1939, in reference to evening double-header baseball games, from twilight + night.

Entries linking to twi-night

late Old English niht (West Saxon neaht, Anglian næht, neht) "the dark part of a day; the night as a unit of time; darkness," also "absence of spiritual illumination, moral darkness, ignorance," from Proto-Germanic *nahts (source also of Old Saxon and Old High German naht, Old Frisian and Dutch nacht, German Nacht, Old Norse natt, Gothic nahts).

The Germanic words are from PIE *nekwt- "night" (source also of Greek nyx "a night," Latin nox, Old Irish nochd, Sanskrit naktam "at night," Lithuanian naktis "night," Old Church Slavonic nosti, Russian noch', Welsh henoid "tonight"), according to Watkins, probably from a verbal root *neg- "to be dark, be night." For spelling with -gh- see fight. The vowel indicates that the modern English word derives from oblique cases (genitive nihte, dative niht).

The fact that the Aryans have a common name for night, but not for day (q.v.), is due to the fact that they reckoned by nights. [Weekley]

Thus in Old English combinations night was "the night before (a certain day or feast day);" compare German Weihnachten "Christmas," literally "holy night." In early times, the day was held to begin at sunset, so Old English monanniht "Monday night" was the night before Monday, or what we would call Sunday night; so saeterniht "Friday night." Thomas à Becket's Wednes-night (Old English Wodnes-niht) would be our Tuesday night. The Greeks, by contrast, counted their days by mornings.

To work nights preserves the Old English genitive of time. Night soil "excrement" (1770) is so called because it was removed (from cesspools, etc.) after dark. Night train is attested from 1838; night-school from 1520s; night-life "habitual nocturnal carousing" is attested from 1852.

"light from the sky when the sun is below the horizon at morning and evening," c. 1400 (late 14c. as twilighting), a compound of twi- + light (n.) Cognate with Middle Flemish twilicht, Dutch tweelicht (16c.), Middle High German twelicht, German zwielicht. Glossing Latin crepusculum.

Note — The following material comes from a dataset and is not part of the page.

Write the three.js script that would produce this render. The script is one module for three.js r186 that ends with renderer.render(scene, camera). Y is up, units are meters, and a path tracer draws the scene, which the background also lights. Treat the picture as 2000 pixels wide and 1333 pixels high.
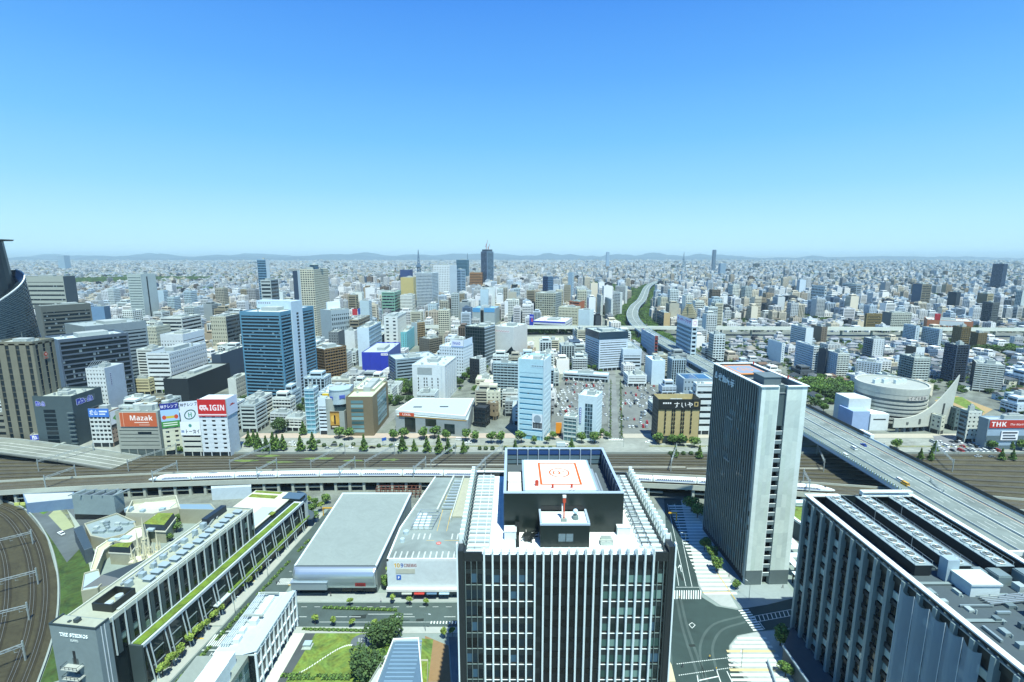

The connotation of twi- in this word is unclear, but it appears more likely to refer to "half" light than to twilight's occurring twice a day. Compare also Sanskrit samdhya "twilight," literally "a holding together, junction," Middle High German zwischerliecht, literally "tweenlight."

Originally and most commonly in English with reference to evening twilight but occasionally used of morning twilight (the specific sense attested by mid-15c.).

In reference to any faint light or partial darkness from 1660s. Figurative extension is by c. 1600, as "intermediate position or period," also "indistinct medium of perception, state of hazy illumination." As an adjective, "belonging to or pertaining to twilight" (1620s).

Twilight zone is from 1901 in a literal sense, a part of the sky lit by twilight; from 1909 in extended senses in references to topics or cases where authority or behavior is unclear. The U.S. TV series of that name is from 1959. In the 1909 novel "In the Twilight Zone," the reference is to mulatto heritage ("She was in the twilight zone between the races where each might claim her ..."). James Russell Lowell (1889) has twi-life "life marked by indistinct consciousness or awareness."